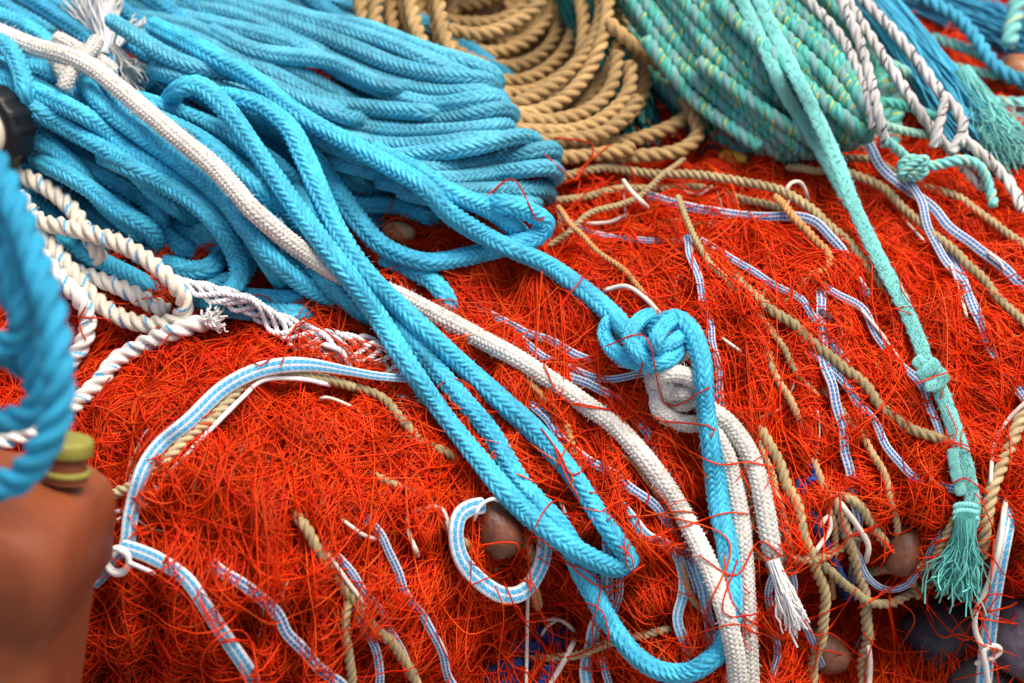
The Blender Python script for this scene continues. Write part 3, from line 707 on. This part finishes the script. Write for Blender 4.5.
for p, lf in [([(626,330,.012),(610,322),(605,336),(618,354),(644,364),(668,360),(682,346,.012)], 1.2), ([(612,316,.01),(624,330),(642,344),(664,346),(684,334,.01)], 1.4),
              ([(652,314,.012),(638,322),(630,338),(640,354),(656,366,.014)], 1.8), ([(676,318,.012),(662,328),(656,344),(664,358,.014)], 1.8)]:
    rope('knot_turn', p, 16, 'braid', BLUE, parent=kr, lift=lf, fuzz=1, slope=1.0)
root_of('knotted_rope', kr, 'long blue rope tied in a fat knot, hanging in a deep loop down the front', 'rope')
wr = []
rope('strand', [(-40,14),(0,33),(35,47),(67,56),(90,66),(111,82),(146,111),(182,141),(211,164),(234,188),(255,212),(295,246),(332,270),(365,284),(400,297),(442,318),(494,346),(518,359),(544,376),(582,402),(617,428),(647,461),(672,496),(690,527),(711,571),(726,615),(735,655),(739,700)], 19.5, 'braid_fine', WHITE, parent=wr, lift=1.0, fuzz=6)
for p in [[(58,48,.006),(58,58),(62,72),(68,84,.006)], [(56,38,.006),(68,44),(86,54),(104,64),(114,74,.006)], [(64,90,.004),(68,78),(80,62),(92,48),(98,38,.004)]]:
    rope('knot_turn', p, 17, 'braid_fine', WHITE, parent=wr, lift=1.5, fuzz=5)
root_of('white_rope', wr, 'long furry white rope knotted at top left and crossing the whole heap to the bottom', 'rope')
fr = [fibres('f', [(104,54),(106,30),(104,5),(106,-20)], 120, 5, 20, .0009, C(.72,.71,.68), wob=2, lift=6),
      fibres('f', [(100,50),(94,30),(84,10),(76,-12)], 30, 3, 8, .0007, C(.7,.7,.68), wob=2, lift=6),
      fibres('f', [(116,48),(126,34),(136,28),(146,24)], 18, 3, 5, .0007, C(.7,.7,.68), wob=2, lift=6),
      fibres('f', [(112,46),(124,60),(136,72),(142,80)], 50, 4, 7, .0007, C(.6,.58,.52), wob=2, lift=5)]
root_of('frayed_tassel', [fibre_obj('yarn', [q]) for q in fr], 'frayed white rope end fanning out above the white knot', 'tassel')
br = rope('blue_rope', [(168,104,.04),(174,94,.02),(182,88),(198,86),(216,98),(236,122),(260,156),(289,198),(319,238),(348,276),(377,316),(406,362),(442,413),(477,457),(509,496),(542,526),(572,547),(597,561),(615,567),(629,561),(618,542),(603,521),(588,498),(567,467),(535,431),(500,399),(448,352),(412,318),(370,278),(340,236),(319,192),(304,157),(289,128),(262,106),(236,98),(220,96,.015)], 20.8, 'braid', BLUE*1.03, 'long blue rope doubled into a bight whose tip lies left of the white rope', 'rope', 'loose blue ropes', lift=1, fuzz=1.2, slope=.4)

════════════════

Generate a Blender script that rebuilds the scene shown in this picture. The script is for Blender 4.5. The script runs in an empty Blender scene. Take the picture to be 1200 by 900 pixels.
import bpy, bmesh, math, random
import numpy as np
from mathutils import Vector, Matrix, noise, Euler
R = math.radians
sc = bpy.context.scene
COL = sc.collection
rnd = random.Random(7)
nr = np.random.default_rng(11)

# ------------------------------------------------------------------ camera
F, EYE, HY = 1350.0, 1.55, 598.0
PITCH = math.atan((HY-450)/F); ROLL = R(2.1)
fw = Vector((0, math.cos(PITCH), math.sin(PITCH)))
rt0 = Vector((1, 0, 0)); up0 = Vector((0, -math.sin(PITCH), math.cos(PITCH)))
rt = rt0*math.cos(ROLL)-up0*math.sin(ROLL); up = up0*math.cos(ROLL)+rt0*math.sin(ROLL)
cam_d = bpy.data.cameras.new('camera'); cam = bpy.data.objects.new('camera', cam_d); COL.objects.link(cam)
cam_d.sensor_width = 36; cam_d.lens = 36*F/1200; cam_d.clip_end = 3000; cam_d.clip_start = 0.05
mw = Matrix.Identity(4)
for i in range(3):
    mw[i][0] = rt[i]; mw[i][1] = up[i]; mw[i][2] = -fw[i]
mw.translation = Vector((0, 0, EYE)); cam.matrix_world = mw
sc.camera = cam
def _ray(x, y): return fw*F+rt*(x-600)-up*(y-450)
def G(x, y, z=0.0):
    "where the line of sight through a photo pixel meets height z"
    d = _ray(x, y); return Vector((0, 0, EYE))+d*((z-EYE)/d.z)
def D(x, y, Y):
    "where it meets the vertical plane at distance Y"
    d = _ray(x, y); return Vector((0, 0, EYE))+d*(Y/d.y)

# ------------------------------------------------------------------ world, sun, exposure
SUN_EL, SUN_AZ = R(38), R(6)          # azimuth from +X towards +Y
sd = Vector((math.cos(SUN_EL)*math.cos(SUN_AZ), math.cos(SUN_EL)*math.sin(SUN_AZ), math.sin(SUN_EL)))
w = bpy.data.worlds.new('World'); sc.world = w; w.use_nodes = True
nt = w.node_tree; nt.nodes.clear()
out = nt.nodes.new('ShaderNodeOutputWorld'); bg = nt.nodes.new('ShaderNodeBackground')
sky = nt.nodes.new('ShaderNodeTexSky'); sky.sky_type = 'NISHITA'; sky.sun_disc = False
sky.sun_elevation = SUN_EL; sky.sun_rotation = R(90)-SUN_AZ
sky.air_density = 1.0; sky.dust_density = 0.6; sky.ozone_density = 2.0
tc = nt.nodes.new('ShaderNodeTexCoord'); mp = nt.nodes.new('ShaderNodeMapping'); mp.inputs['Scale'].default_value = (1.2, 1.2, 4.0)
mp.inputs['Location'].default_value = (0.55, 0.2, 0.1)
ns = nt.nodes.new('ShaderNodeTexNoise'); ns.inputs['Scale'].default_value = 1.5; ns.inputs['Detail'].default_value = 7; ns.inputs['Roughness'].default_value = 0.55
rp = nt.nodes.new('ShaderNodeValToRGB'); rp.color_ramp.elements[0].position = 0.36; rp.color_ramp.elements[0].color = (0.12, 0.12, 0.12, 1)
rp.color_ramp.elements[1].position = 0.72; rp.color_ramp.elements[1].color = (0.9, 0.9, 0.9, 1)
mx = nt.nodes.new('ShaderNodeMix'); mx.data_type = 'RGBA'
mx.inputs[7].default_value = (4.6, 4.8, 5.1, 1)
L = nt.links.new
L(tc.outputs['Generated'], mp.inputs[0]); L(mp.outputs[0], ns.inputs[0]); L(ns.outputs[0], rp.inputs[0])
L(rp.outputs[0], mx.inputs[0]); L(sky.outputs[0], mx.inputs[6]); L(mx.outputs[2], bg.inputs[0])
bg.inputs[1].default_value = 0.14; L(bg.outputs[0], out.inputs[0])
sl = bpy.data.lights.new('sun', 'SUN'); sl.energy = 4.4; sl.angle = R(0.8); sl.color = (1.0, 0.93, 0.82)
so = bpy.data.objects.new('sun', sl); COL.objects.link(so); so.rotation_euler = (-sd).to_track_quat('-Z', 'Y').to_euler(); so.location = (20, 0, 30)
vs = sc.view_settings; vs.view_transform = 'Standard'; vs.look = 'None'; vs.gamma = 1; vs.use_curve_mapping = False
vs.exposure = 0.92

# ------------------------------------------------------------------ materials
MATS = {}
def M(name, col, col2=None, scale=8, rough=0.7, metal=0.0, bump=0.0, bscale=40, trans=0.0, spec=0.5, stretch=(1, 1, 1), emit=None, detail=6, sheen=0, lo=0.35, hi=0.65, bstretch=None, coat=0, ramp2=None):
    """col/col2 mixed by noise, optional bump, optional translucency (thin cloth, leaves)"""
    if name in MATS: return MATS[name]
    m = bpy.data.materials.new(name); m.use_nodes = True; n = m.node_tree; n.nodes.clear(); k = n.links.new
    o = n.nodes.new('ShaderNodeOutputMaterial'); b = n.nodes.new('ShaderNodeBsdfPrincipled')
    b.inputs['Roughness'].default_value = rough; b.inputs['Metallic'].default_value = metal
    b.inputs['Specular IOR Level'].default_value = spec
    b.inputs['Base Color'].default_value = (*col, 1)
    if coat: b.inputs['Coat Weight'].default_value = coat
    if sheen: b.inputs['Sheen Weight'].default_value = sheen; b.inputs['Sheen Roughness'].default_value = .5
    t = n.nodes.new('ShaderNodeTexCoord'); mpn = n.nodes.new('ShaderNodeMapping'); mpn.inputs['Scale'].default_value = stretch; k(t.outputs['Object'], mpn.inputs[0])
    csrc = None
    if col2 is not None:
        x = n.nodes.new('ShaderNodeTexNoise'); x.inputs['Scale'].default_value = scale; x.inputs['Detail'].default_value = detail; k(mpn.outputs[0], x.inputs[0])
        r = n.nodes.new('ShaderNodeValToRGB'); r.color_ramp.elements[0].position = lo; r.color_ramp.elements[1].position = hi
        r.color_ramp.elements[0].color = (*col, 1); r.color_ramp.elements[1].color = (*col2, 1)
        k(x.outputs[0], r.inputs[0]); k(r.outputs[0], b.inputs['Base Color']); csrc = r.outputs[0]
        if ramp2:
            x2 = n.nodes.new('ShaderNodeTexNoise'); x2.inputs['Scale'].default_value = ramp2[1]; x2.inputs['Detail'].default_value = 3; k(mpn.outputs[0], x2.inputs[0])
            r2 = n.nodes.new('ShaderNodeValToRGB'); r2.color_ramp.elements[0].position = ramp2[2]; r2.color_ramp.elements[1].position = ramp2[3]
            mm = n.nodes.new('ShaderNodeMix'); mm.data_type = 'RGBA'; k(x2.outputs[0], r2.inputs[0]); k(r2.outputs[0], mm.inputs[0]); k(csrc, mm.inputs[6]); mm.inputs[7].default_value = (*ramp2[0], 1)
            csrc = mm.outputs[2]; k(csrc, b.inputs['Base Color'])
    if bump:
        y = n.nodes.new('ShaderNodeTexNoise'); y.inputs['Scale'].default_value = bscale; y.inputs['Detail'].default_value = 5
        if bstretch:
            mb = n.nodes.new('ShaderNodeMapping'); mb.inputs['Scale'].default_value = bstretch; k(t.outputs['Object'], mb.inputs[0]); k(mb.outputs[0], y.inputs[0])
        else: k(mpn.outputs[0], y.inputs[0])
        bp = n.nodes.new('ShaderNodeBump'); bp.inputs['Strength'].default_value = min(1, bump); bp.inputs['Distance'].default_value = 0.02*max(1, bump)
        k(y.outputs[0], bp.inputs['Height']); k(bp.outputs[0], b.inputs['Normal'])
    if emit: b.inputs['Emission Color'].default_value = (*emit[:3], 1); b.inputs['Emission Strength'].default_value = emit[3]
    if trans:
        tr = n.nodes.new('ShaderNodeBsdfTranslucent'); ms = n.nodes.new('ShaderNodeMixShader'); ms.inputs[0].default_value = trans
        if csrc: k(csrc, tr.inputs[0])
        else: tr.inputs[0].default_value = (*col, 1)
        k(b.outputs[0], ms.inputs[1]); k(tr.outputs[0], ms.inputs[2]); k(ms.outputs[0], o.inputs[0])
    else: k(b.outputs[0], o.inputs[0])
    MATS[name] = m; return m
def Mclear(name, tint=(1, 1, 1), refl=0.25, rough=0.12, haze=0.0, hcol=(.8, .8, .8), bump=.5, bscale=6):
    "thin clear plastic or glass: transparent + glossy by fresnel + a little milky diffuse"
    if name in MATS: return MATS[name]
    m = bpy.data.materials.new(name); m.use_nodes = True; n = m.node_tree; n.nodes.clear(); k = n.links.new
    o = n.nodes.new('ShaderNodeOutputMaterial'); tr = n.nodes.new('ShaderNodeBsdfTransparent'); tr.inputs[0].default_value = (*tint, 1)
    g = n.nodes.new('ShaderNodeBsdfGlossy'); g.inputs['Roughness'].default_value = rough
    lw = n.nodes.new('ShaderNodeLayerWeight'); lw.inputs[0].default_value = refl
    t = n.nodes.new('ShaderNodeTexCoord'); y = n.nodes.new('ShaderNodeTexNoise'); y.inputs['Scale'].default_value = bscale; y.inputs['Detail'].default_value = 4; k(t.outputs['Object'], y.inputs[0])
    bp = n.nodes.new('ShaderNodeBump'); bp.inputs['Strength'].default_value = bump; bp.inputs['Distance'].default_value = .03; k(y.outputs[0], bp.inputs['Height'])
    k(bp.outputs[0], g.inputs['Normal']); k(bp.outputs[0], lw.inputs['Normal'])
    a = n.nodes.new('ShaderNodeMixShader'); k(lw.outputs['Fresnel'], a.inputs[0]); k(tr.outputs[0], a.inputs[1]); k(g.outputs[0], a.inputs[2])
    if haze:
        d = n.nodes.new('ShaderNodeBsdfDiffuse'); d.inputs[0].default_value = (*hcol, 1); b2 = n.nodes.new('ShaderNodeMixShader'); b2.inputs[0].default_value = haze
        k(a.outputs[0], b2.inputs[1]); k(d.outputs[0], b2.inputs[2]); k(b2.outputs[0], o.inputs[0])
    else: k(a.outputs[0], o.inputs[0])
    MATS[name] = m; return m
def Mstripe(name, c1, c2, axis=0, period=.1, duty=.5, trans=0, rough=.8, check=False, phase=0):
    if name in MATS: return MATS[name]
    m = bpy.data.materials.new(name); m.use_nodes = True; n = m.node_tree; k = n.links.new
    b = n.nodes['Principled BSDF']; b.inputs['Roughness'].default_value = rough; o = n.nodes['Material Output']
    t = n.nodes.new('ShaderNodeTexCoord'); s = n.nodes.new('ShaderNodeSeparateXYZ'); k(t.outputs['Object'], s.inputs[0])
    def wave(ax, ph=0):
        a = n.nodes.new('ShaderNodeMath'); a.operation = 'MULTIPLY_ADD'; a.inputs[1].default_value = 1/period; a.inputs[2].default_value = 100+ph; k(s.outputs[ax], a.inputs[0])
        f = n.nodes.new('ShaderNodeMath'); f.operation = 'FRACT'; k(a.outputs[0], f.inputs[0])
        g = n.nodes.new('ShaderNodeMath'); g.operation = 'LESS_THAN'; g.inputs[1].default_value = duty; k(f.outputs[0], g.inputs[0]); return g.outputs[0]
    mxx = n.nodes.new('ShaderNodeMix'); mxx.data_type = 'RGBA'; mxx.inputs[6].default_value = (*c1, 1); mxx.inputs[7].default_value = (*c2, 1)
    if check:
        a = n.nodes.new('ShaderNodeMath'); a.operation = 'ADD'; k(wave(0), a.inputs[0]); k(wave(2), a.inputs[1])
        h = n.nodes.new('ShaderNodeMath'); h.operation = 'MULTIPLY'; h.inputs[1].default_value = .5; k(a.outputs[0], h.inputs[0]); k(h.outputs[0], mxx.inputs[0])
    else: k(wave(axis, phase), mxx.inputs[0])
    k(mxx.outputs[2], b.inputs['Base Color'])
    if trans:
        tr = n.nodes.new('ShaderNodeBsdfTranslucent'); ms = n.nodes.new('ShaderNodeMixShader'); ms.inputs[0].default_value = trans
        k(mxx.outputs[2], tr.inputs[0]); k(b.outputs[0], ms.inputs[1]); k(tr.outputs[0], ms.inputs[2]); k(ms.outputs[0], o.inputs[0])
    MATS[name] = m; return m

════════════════

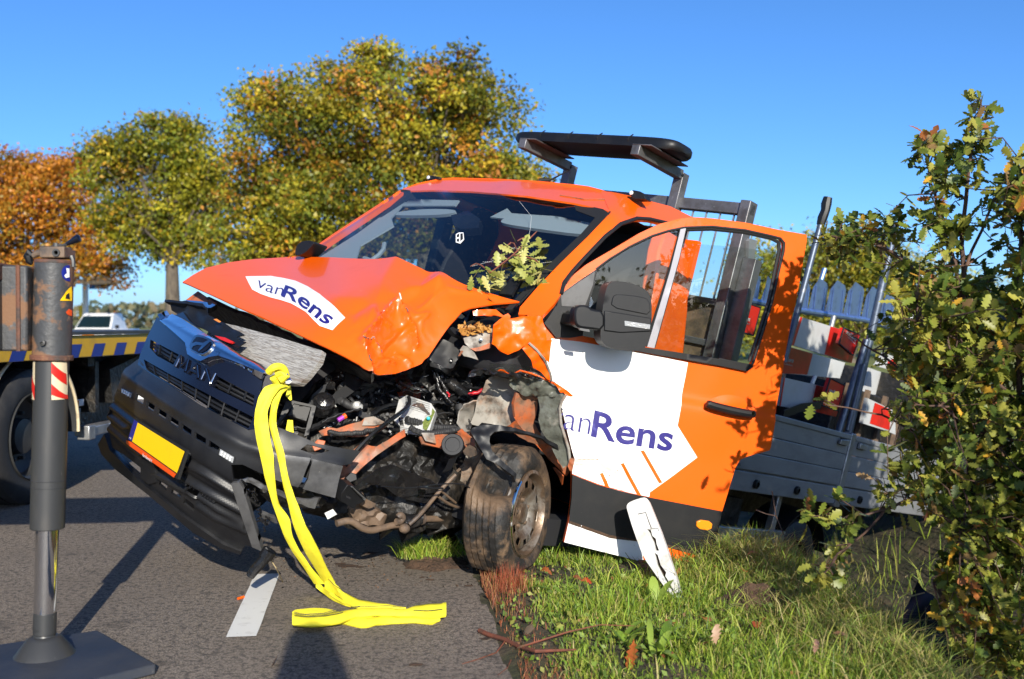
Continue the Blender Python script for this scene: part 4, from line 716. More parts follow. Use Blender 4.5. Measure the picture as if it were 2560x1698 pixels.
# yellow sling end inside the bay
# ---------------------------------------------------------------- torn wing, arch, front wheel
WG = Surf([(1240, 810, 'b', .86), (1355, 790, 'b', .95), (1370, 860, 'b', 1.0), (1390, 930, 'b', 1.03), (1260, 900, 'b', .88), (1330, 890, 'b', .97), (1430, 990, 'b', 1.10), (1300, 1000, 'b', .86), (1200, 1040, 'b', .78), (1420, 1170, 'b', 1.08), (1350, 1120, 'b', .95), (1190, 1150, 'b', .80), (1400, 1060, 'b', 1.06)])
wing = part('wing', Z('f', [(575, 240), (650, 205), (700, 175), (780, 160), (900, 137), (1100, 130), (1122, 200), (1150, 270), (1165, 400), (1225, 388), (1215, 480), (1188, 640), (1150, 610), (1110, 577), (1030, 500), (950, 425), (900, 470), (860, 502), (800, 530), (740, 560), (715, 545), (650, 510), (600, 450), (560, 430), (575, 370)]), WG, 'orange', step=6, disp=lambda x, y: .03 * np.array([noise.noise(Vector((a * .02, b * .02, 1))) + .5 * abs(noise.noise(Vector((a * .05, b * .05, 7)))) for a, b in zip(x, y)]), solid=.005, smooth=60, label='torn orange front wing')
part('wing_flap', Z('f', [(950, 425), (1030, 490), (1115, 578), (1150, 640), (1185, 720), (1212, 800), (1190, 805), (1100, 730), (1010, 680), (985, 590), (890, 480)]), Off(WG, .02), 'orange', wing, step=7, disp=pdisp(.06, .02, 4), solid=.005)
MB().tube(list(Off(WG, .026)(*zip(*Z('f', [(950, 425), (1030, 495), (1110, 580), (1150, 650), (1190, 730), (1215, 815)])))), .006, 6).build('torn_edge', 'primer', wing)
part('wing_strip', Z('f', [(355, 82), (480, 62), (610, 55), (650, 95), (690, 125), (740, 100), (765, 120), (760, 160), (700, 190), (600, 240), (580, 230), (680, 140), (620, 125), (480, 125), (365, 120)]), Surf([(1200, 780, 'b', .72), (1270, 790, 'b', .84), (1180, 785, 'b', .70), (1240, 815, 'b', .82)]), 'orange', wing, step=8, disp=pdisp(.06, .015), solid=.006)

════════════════

- WHAT THE EXERCISE ASKS -
Pick out every line of the listing containing the word "picture", and show those lines.

- EXERCISE OUTPUT -
Generate a Blender script that rebuilds the scene shown in this picture. The script is for Blender 4.5. The script runs in an empty Blender scene. Take the picture to be 1200 by 900 pixels.
Continue the Blender Python script for this scene: part 4, from line 716. More parts follow. Use Blender 4.5. Measure the picture as if it were 2560x1698 pixels.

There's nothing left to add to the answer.